> _Set task_
Read the lines that follow and pick out every one containing the word "pixels".

> _Supplied data_
•••••

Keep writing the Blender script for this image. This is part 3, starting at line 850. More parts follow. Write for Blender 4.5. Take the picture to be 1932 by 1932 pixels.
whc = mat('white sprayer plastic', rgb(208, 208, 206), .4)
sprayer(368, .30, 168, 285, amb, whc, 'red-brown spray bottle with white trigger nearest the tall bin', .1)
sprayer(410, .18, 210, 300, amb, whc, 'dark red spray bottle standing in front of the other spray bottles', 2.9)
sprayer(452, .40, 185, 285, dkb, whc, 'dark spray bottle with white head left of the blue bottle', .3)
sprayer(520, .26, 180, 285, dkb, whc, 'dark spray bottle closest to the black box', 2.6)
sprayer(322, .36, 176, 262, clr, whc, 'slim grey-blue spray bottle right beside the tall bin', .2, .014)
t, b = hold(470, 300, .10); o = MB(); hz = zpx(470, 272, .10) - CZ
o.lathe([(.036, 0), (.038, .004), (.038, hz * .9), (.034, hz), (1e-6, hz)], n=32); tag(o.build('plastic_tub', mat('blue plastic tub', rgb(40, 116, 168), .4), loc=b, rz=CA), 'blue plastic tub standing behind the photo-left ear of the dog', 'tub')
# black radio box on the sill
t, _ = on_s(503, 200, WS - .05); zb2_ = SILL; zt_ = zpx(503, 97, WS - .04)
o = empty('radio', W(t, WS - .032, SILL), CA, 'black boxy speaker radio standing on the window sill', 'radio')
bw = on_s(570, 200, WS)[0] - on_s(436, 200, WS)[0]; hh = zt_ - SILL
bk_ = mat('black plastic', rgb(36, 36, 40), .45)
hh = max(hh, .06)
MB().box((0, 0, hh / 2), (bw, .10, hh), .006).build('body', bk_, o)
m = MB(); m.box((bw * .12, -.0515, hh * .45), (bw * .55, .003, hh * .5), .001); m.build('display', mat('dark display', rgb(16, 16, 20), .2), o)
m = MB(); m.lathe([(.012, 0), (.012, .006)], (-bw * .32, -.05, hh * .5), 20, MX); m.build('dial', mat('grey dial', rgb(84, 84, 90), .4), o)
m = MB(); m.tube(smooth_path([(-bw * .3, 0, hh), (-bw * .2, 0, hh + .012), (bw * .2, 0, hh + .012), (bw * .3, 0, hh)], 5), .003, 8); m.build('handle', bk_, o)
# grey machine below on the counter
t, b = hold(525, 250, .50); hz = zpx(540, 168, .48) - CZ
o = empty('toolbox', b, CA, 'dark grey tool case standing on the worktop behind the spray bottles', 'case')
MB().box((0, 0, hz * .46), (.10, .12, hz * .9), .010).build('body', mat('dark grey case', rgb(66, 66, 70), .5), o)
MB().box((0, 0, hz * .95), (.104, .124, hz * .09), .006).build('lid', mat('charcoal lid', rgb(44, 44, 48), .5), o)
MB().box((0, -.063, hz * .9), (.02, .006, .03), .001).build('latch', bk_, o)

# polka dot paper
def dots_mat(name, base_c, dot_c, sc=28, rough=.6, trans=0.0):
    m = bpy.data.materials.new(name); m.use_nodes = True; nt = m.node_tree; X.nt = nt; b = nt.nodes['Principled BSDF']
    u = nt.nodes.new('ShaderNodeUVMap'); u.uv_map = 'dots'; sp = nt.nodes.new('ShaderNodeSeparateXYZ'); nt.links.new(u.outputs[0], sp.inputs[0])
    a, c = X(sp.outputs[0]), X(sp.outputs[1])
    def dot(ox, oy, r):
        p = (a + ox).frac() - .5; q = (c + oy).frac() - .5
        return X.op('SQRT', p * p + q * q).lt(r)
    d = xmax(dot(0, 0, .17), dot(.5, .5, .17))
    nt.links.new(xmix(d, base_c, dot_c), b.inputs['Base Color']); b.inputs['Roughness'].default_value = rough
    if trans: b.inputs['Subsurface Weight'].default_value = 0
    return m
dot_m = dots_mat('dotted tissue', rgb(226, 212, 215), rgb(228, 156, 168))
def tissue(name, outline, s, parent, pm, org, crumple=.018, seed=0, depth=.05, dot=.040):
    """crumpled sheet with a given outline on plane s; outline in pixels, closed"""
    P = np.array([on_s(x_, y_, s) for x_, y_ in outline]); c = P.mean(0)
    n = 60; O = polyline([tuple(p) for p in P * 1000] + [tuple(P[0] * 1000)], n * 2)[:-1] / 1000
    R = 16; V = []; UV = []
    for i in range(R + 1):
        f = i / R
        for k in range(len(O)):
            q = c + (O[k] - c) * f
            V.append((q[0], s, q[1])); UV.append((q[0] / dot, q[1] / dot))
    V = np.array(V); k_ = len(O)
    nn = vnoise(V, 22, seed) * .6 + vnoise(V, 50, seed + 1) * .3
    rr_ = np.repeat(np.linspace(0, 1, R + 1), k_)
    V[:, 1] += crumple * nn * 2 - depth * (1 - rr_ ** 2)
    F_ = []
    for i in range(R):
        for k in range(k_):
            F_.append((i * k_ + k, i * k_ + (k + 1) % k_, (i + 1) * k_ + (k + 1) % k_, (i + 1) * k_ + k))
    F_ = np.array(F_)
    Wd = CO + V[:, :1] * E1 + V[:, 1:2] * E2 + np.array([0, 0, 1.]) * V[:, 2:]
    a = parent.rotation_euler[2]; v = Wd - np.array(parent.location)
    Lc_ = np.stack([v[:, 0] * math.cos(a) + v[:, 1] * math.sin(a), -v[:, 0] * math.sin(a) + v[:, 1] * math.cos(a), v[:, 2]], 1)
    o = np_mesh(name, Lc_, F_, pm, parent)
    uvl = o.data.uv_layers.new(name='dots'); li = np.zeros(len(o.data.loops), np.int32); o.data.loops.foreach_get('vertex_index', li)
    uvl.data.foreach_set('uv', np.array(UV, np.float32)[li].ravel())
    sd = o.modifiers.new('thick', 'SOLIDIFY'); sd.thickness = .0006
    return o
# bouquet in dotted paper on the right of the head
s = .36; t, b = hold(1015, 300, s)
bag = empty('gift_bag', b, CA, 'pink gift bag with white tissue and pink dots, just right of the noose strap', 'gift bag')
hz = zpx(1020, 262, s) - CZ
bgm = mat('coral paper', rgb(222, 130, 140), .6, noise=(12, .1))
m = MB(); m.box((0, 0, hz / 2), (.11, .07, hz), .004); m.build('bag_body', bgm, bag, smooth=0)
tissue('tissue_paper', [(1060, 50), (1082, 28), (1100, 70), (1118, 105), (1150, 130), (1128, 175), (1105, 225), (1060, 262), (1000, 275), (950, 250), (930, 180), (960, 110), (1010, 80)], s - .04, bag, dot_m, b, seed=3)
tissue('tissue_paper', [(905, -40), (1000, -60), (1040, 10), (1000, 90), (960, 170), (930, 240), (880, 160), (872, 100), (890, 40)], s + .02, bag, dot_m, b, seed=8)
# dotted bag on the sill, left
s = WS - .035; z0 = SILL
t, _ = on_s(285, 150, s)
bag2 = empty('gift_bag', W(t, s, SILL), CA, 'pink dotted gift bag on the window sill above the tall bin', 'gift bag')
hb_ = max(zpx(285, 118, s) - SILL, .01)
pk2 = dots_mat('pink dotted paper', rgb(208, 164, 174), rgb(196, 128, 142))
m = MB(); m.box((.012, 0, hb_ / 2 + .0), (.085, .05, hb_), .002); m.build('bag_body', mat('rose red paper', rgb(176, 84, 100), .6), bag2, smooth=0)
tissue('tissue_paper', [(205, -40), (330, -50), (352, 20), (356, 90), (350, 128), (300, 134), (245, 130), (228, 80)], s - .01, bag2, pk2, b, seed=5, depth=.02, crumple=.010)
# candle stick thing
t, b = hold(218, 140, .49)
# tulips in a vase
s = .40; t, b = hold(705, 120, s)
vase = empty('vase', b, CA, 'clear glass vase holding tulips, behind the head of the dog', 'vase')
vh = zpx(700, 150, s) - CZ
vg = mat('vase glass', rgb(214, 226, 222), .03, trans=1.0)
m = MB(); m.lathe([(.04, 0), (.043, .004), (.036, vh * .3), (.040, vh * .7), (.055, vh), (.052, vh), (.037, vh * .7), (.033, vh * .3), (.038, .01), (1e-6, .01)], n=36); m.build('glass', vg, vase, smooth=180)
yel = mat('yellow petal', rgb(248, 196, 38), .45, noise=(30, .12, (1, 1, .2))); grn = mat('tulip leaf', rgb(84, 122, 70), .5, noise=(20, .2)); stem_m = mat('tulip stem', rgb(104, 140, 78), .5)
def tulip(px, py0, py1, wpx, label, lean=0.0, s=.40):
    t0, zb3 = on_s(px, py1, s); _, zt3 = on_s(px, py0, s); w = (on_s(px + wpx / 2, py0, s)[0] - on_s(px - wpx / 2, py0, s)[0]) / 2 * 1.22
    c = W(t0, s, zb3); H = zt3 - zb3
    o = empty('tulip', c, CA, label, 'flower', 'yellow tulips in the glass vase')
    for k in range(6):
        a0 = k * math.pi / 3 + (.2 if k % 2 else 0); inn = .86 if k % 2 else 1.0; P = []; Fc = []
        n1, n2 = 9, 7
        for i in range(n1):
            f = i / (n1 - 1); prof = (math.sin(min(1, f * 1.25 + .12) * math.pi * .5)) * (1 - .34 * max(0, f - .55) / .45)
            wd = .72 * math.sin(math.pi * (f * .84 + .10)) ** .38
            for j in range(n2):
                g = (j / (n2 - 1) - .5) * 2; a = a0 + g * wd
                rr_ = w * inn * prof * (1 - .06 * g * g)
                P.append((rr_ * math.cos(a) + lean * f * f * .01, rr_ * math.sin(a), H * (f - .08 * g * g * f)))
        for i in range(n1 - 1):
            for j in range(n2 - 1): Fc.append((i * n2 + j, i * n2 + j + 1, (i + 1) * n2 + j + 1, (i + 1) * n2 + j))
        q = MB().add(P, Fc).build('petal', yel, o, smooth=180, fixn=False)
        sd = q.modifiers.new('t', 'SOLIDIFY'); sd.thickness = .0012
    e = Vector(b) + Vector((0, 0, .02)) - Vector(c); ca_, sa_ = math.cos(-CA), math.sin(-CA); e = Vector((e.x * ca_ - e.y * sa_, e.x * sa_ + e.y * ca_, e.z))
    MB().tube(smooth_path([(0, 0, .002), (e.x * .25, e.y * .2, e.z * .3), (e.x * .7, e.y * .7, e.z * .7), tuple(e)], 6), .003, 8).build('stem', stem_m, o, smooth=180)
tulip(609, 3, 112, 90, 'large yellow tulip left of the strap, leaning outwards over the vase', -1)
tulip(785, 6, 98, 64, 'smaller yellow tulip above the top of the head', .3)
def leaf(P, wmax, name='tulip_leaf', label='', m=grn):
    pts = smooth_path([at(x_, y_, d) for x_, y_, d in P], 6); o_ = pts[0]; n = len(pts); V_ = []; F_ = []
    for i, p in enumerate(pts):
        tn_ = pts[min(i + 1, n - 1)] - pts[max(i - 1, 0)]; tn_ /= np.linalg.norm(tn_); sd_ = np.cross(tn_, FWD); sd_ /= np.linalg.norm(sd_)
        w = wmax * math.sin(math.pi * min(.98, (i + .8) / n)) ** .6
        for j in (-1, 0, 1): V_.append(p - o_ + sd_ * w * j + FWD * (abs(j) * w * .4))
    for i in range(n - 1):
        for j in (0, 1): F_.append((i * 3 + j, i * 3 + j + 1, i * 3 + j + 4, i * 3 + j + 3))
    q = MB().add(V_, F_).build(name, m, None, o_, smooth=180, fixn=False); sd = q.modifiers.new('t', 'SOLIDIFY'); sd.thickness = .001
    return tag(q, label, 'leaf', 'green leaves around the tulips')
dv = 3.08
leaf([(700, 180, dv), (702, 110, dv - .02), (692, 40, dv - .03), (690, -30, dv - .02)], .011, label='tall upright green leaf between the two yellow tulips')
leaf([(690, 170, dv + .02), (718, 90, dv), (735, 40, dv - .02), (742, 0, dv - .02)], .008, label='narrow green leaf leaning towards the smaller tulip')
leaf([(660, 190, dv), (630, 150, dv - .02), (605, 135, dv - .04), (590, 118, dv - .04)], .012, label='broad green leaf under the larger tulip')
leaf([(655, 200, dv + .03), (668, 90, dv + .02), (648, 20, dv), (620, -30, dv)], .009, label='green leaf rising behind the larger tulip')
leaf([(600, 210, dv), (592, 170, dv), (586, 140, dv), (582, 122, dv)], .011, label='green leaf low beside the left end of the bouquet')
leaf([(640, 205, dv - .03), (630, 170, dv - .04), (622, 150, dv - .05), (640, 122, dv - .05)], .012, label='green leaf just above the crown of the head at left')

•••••

> _Solution_
Keep writing the Blender script for this image. This is part 3, starting at line 850. More parts follow. Write for Blender 4.5. Take the picture to be 1932 by 1932 pixels.
    """crumpled sheet with a given outline on plane s; outline in pixels, closed"""